> [GIVEN TASK] Search the data for the word "part". Reproduce every line where it is found.

> [SOURCE MATERIAL]
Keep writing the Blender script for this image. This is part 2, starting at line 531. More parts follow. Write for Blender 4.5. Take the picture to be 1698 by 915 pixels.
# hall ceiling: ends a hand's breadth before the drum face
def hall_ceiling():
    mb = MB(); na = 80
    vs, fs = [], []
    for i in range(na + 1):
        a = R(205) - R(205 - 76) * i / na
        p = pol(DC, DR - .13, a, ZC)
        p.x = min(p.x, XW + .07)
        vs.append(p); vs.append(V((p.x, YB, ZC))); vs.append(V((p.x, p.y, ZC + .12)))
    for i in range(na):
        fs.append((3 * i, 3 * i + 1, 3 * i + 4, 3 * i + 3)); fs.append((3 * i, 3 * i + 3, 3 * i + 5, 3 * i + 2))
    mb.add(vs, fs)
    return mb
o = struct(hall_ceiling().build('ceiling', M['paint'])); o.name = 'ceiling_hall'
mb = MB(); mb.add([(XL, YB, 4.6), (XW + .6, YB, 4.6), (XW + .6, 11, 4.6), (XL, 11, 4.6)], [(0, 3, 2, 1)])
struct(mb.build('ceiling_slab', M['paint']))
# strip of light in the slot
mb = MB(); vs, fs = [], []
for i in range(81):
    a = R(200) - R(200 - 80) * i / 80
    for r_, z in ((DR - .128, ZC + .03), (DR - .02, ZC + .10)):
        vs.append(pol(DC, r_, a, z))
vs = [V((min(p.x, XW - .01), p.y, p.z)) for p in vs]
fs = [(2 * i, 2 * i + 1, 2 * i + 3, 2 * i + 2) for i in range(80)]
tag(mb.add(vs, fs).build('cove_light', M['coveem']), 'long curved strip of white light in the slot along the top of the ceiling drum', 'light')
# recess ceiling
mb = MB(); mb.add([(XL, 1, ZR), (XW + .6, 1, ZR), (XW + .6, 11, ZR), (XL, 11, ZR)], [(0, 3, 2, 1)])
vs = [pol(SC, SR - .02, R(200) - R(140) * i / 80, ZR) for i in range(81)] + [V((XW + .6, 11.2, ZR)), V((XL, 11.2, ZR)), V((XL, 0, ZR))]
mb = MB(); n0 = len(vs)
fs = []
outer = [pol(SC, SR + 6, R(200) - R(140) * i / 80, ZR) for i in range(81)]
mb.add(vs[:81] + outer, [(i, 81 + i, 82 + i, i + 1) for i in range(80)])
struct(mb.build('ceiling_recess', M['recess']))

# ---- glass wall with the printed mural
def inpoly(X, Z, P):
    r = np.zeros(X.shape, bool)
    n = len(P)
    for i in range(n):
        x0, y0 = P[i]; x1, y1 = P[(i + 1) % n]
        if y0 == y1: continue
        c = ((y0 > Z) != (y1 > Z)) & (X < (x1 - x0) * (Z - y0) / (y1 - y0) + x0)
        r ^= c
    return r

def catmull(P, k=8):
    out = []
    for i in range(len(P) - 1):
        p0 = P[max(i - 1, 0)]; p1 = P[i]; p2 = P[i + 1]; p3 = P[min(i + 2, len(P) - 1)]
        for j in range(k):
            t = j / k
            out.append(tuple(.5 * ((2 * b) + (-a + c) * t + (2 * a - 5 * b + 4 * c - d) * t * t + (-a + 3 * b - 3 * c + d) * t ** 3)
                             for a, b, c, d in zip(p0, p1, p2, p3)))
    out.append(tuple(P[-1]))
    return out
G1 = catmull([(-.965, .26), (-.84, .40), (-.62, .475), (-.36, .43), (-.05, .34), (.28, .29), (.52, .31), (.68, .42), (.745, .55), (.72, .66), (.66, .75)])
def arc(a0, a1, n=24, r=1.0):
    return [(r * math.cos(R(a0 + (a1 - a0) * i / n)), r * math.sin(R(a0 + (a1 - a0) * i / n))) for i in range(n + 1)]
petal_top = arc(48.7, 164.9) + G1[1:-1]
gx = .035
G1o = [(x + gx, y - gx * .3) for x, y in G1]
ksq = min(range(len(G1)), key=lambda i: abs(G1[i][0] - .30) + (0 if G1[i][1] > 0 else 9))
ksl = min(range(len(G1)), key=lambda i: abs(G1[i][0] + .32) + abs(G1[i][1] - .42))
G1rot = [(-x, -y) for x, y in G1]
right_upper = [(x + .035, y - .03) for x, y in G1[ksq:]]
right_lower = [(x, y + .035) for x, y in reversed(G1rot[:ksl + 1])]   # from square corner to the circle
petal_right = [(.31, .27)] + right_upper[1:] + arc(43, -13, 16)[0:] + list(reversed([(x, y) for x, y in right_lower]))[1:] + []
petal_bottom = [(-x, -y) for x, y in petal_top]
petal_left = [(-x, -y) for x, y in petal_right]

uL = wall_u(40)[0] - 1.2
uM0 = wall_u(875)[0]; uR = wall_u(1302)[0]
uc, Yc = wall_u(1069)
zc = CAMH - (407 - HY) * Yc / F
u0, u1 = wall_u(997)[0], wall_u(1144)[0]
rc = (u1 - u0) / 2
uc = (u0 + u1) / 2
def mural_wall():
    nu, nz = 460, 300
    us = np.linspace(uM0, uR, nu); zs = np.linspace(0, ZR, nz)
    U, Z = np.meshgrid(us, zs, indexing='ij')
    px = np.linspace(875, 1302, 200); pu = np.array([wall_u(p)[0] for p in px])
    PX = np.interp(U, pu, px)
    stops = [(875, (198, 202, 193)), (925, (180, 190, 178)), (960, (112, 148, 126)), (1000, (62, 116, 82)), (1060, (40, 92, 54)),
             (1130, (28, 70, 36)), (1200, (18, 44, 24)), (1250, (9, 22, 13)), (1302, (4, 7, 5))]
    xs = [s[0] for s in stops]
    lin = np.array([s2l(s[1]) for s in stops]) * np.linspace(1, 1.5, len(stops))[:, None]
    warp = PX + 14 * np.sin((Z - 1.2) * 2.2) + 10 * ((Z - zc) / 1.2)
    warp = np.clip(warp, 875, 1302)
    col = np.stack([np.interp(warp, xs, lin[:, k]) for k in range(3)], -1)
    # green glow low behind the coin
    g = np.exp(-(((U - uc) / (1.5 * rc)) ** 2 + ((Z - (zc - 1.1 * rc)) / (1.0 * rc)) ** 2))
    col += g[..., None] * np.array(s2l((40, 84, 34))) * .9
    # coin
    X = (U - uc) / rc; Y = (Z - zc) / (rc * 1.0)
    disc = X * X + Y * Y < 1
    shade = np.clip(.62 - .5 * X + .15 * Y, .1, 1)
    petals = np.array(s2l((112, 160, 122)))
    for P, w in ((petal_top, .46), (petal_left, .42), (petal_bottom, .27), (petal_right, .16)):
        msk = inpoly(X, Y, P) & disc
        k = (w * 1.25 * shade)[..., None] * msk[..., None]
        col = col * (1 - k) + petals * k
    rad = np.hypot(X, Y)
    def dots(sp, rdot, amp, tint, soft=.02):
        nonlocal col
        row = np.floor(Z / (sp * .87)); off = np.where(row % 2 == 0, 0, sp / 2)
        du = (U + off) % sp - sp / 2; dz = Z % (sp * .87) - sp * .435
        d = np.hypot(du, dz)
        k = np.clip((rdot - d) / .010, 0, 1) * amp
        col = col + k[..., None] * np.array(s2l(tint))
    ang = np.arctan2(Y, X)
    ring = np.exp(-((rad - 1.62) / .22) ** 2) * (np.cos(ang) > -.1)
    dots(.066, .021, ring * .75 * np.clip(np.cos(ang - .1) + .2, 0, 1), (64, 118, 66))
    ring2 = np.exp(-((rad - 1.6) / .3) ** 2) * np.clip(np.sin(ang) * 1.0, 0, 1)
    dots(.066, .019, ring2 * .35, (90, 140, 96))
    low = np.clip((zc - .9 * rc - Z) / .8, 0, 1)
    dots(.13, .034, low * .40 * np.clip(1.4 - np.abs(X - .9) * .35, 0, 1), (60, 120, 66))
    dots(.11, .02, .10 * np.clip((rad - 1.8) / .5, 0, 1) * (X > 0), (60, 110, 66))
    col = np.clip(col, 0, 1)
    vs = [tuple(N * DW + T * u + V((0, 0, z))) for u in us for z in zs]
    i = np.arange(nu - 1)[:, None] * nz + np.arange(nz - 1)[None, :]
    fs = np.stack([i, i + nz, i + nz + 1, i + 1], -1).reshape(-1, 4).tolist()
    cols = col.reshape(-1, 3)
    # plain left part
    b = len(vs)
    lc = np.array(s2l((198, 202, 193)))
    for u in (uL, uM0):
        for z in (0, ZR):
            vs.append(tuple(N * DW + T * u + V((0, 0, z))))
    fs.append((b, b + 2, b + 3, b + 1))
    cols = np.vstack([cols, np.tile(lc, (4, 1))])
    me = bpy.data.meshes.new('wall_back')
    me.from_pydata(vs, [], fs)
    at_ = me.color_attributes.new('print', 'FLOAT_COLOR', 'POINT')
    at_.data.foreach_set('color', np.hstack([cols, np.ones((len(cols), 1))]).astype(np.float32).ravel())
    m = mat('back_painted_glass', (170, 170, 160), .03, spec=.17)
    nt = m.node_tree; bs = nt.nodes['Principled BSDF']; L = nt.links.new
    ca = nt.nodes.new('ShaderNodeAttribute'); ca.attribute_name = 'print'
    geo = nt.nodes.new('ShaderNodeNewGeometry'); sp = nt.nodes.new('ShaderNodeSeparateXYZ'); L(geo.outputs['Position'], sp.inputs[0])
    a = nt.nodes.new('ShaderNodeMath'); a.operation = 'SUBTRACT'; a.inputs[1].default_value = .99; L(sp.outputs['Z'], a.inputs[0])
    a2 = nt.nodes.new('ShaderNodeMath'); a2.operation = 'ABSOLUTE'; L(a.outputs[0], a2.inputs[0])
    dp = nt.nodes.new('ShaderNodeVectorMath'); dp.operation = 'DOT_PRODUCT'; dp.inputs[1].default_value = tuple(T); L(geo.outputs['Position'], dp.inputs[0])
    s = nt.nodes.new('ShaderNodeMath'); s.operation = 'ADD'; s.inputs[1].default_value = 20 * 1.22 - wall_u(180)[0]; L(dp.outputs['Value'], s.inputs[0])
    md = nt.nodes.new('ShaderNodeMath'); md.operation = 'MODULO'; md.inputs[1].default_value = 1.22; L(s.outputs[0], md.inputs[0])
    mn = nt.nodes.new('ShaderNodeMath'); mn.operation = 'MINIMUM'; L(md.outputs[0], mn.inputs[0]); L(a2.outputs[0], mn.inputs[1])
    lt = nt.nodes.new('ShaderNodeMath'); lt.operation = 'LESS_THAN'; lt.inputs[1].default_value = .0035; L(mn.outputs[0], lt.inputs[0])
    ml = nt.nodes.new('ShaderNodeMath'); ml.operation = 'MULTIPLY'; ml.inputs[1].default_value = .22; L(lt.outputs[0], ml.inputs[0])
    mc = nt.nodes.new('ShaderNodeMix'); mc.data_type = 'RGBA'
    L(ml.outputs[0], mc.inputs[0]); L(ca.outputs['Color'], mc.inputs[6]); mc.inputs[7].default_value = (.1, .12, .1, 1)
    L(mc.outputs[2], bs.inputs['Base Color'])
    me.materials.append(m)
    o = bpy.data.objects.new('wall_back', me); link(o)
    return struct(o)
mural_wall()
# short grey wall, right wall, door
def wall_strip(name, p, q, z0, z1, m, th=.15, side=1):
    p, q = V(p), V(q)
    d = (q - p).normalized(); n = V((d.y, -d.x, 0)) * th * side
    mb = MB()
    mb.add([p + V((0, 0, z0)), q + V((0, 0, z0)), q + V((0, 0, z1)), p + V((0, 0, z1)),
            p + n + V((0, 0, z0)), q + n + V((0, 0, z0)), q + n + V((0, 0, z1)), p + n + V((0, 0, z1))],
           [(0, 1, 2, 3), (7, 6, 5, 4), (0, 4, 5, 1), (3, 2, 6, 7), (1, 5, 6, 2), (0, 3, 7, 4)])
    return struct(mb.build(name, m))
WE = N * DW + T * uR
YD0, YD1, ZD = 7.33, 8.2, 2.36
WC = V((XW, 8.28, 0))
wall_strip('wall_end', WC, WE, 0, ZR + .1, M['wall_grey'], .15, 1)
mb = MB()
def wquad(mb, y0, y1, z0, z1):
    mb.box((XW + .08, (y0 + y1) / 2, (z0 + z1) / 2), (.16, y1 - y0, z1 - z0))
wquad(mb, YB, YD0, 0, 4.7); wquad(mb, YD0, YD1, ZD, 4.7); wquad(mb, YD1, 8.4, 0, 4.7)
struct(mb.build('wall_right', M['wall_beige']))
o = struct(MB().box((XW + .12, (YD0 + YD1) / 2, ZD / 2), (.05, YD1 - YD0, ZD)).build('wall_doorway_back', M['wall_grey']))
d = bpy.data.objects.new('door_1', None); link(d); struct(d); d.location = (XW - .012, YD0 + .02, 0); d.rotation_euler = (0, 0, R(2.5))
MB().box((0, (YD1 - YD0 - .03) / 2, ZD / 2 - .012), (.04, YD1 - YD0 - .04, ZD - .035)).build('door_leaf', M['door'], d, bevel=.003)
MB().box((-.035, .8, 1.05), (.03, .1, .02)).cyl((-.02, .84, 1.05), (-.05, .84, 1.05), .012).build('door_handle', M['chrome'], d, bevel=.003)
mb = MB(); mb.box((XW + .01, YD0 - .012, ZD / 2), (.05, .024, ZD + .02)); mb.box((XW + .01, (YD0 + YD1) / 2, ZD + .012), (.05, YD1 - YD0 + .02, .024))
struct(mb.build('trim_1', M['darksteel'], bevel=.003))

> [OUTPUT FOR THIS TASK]
Keep writing the Blender script for this image. This is part 2, starting at line 531. More parts follow. Write for Blender 4.5. Take the picture to be 1698 by 915 pixels.
    # plain left part